▶ _What the task asks_: What is needed is an exact copy of the lines from the one containing "m.box(-1.085,-.82,4.115,4.675,.38,.40,mat('ffd872'))" to the one containing "m.obj('toy_chest',.004)", both lines included, and no other lines.
>> Start Dataset content
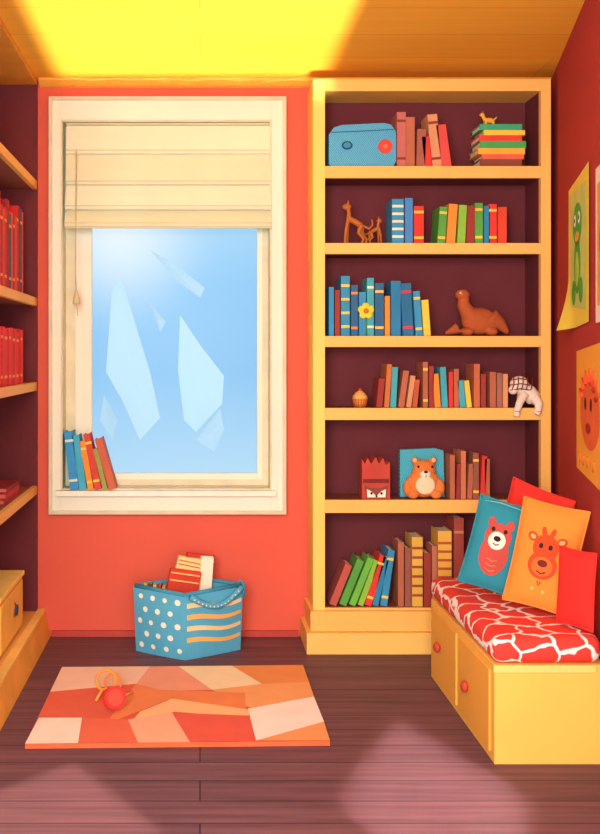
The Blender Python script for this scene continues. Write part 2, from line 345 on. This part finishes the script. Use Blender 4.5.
for i in range(5):
    u=511+i*4.6
    m.tube([q(u,390,-.040),q(u+1,383,-.048),q(u+2,377,-.032)],.0025,'7c2a30',6)
for v in (379,384,389): m.tube([q(509,v+1,-.036),q(519,v-.5,-.049),q(529,v+1,-.036)],.0025,'7c2a30',6)
for u in (514.5,536): m.tube([q(u-2.5,411,-.063),q(u+2.5,411,-.063)],.002,'b98a78',6)
m.obj('plush_horse')
m=MB(); Y=Yb; zb=bz(500)+.0005; q=lambda u,v: (W(u,v,Y).x,zb+(500-v)*Y/1000)
m.prism([q(362,500),q(390,500),q(390,463),q(386,466),(q(383,459)),q(379,465),q(376,458),q(371,465),q(368,459),q(365,465),q(362,460)],Y,Y+.10,mat('c4483a'))
m.prism([q(363,484),q(389,484),q(389,480),q(363,480)],Y-.002,Y,mat('7c2a24'))
m.prism([q(366,498.5),q(364.5,486),q(370,489),q(382,489),q(387.5,486),q(386,498.5)],Y-.008,Y,mat('8e4a3c'))
m.prism([q(367,498),q(366.5,490),q(371,492),q(376,497),q(381,492),q(385.5,490),q(385,498)],Y-.012,Y-.008,mat('f8ead8'))
for u in (371,381): p=W(u,494,Y); m.disc(Vector((p.x,Y-.012,q(u,494)[1])),.006,.002,'201010')
p=q(376,498); m.disc(Vector((p[0],Y-.012,p[1]+.006)),.005,.004,'201010')
m.obj('fox_gift_box',.002)
m=MB(); bm_=hatch_mat('bear_book_hatch','2a8fae','5cc4d4',38,5,(0,R(-25),0))
yy=Y+.075; q2=lambda u,v: (W(u,v,yy).x,zb+(500-v)*yy/1000)
m.prism([q2(400,500),q2(444.5,499.95),q2(443.5,454),q2(435,451.5),(q2(400,453))],yy,yy+.035,bm_); m.prism([q2(403,498.5),q2(442.5,498.5),q2(442,457),q2(402,457)],yy+.035,yy+.043,mat('f6e7c3'))
m.obj('picture_book',.002)
m=MB(); e=lambda u,v,dy,a,b,c_: ('e',Vector((q(u,v)[0],Y+.025+dy,q(u,v)[1])),(a,b,c_))
vs,fs=blob([e(424.5,485,0,.082,.042,.068),e(425,471,-.002,.056,.036,.048),e(415.5,461.5,0,.017,.012,.017),e(434.5,461.5,0,.017,.012,.017),
 e(408.5,489,-.012,.024,.022,.040),e(440.5,489,-.012,.024,.022,.040),e(413,495.4,-.028,.028,.022,.021),e(436,495.4,-.028,.028,.022,.021)],.0045,5)
m.add(vs,fs,mat('e2803c',.9),True)
P=lambda u,v,dy: Vector((q(u,v)[0],Y+.025+dy,q(u,v)[1]))
m.ell(P(425,486,-.036),(.048,.010,.044),'f6dcb4'); m.ell(P(425,475,-.032),(.026,.014,.020),'faead0'); m.ell(P(425,472.5,-.045),(.010,.005,.007),'40201a')
for u in (418,432): m.ell(P(u,467.5,-.034),(.0055,.004,.0065),'201010')
for u in (415.5,434.5): m.ell(P(u,461.5,-.011),(.010,.004,.010),'f6c08a')
m.tube([P(425,475,-.046),P(425,478,-.045)],.0015,'40201a',6)
m.obj('teddy_bear')

# ---------------- left bookcase
m=MB(); FX=-.81; bX=-1.15; y0=2.6; y1=4.995
sh=[2.27,1.69,1.27,.755]
m.box(bX,bX+.02,y0,y1,.0,H-.002,dark_m)
m.box(bX,FX-.0,y1-.02,y1,.0,H-.002,dark_m); m.box(bX,FX,y0,y0+.03,0,H-.002,shelf_m)
for z in sh:
    m.box(FX-.025,FX,y0+.03,y1-.02,z-.042,z,shelf_m); m.box(bX+.02,FX-.025,y0+.03,y1-.02,z-.038,z-.0005,mat('9c5548',.8,.1,3))
m.box(bX,FX,y0,y1,H-.03,H-.002,mat('e8a03c'))
m.box(bX+.02,FX+.02,y0,y1,.0,.13,shelf_m)
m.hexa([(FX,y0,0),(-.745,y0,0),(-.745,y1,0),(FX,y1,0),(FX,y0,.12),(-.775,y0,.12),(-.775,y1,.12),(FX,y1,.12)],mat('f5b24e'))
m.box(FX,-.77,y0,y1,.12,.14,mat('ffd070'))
m.obj('bookcase',.003)
def lrow(name,z,ya,yb,hs,cols,X=-.845,band=None):
    m=MB(); y=ya; i=0
    while y<yb:
        w=random.uniform(.035,.06); h=random.uniform(*hs); c=cols[i%len(cols)]; i+=1
        book(m,min(w,yb-y+.001)-.002,h,.2,c,band if i%2 else None,Matrix.Translation((X,y,z))@Matrix.Rotation(R(90),4,'Z'),'e8c9a0'); y+=w
    return m.obj(name)
lrow('book_row',1.69,3.2,4.78,(.34,.41),['d22a28','9e2226','2c6478','e8453c','a82a28','e04a38'],band=(2,'f0a04a'))
lrow('book_row',1.27,3.2,4.78,(.24,.26),['e8302a','d42a24','f03a30'],band=(2,'f5a05a'))
lrow('book_row',2.27,2.8,3.7,(.3,.36),['2f86b0','d8352c','f0a52e'])
m=MB(); zz=.7555
for i,(c,l) in enumerate([('ac2a30',.36),('c0322e',.33),('8c2228',.3)]):
    h=.022; M=Matrix.Translation((-.845,4.68-l,zz))@Matrix.Rotation(R(90),4,'Z')@Matrix.Translation((l,0,0))@Matrix.Rotation(R(-90),4,'Y')
    book(m,h,l,.2,c,None,M,'c86a58'); zz+=h
m.obj('book_stack')
m=MB()
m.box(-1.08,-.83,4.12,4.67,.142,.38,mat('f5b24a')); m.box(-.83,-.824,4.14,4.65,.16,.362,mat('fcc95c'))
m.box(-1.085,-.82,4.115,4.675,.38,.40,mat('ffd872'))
M=Matrix.Rotation(R(90),4,'Z'); M.translation=Vector((-.824,4.43,.275)); m.disc((0,0,0),.032,.006,'c9782a',M); m.disc((0,-.006,0),.024,.01,'2c4a70',M)
m.obj('toy_chest',.004)

# ---------------- rug
def F(u,v,z=.018):
    Y=(CH-z)*1000/(v-355); return ((u-200)*Y/1000,Y)
m=MB()
corn=[(62,667),(303,665),(330,741),(25,744)]
m.prismz([F(u,v) for u,v in corn][::-1],.001,.018,'e8663c')
polys=[('fbd3b8',[(62,667),(150,666.4),(136,684),(50,692)]),
('f4a88a',[(150,666.4),(178,666.2),(212,690),(100,692),(136,684)]),
('fde8bc',[(178,666.2),(232,665.8),(262,684),(212,690)]),
('f29c5a',[(232,665.8),(303,665),(309,682),(262,684)]),
('f8b070',[(309,682),(314,697),(250,708),(212,690),(262,684)]),
('e96a50',[(50,692),(136,684),(110,718),(39,718)]),
('f28f58',[(136,684),(160,690),(245,693),(246,712),(168,700),(112,722),(110,718)]),
('fbc890',[(140,712),(172,699),(250,710),(248,718),(175,712),(130,724)]),
('fdeedc',[(39,718),(82,718),(78,743.4),(25,744)]),
('ee7458',[(82,718),(128,720),(138,743),(78,743.4)]),
('f9bc98',[(128,720),(172,713),(190,742.6),(138,743)]),
('e96450',[(172,713),(248,716),(255,742),(190,742.6)]),
('fef2e6',[(248,709),(314,697),(324,722),(256,741)]),
('f6a468',[(256,741),(324,722),(330,741)])]
for i,(c,p) in enumerate(polys):
    z=.0184+.00012*i
    pts=[F(u,v,.018) for u,v in p]
    m.add([(a,b,z) for a,b in pts],[list(range(len(pts)))],mat(c,.95,.05,8))
m.obj('rug')
m=MB(); zr=.021
def f3(u,v,dz): a,b=F(u,v,zr); return Vector((a,b,zr+dz))
c=f3(114,710,.0)
Mx=Matrix.Translation(c+Vector((0,0,.048)))@Matrix.Rotation(R(20),4,'Z')@Matrix.Rotation(R(-18),4,'X')
m.disc((0,.014,0),.044,.012,'e43c32',Mx); m.disc((0,-.008,0),.044,.012,'d0302c',Mx); m.disc((0,.004,0),.018,.014,'a02020',Mx); m.disc((0,-.020,0),.032,.003,'e04a3c',Mx)
rr=f3(106,692,.0)
Mt=Matrix.Translation(rr+Vector((0,0,.048)))@Matrix.Rotation(R(-25),4,'X')
m.torus((0,0,0),.040,.006,'f5983a',Mt); m.torus((.028,.02,-.006),.034,.005,'f08038',Mt)
m.tube([f3(96,703,.01),f3(102,697,.03),f3(112,693,.02),f3(122,698,.006),f3(132,694,.006)],.0055,'f5a84a',8)
m.obj('pull_toy')

# ---------------- fabric storage bin
m=MB(); teal=mat('58aed0',.9,.06,8)
C=Vector((-.069,4.60,0)); A=Vector((-.235,.15,0)); B=Vector((.262,.17,0)); hh=.31
bot=[C,C+B,C+A+B,C+A]; ce=sum(bot,Vector())/4
tops=[ce+(p-ce)*1.05+Vector((0,0,hh)) for p in bot]
tops[0].z-=.01
it=[ce+(p-ce)*.98+Vector((0,0,hh)) for p in bot]; it[0].z-=.01
ib=[ce+(p-ce)*.93+Vector((0,0,.01)) for p in bot]
def facept(p00,p10,p11,p01,s,t,off,bow=.018):
    p=(p00*(1-s)+p10*s)*(1-t)+(p01*(1-s)+p11*s)*t
    n=(p10-p00).cross(p01-p00).normalized(); return p+n*(off+bow*math.sin(math.pi*s)*math.sin(math.pi*min(1,t*.9+.1)))
faces4=[(bot[3],bot[0],tops[0],tops[3]),(bot[0],bot[1],tops[1],tops[0]),(bot[1],bot[2],tops[2],tops[1]),(bot[2],bot[3],tops[3],tops[2])]
G=8
for k,fc in enumerate(faces4):
    vs=[facept(*fc,i/G,j/G,0,.018 if k<2 else .0) for j in range(G+1) for i in range(G+1)]
    m.add(vs,[(j*(G+1)+i,j*(G+1)+i+1,(j+1)*(G+1)+i+1,(j+1)*(G+1)+i) for j in range(G) for i in range(G)],teal,True)
vs=bot+tops+ib+it
m.add(vs,[(3,2,1,0),(8,9,13,12),(9,10,14,13),(10,11,15,14),(11,8,12,15),(8,9,10,11)],teal)
Lf,Rf=faces4[0],faces4[1]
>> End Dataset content
▶ _Output for this exercise_:
m.box(-1.085,-.82,4.115,4.675,.38,.40,mat('ffd872'))
M=Matrix.Rotation(R(90),4,'Z'); M.translation=Vector((-.824,4.43,.275)); m.disc((0,0,0),.032,.006,'c9782a',M); m.disc((0,-.006,0),.024,.01,'2c4a70',M)
m.obj('toy_chest',.004)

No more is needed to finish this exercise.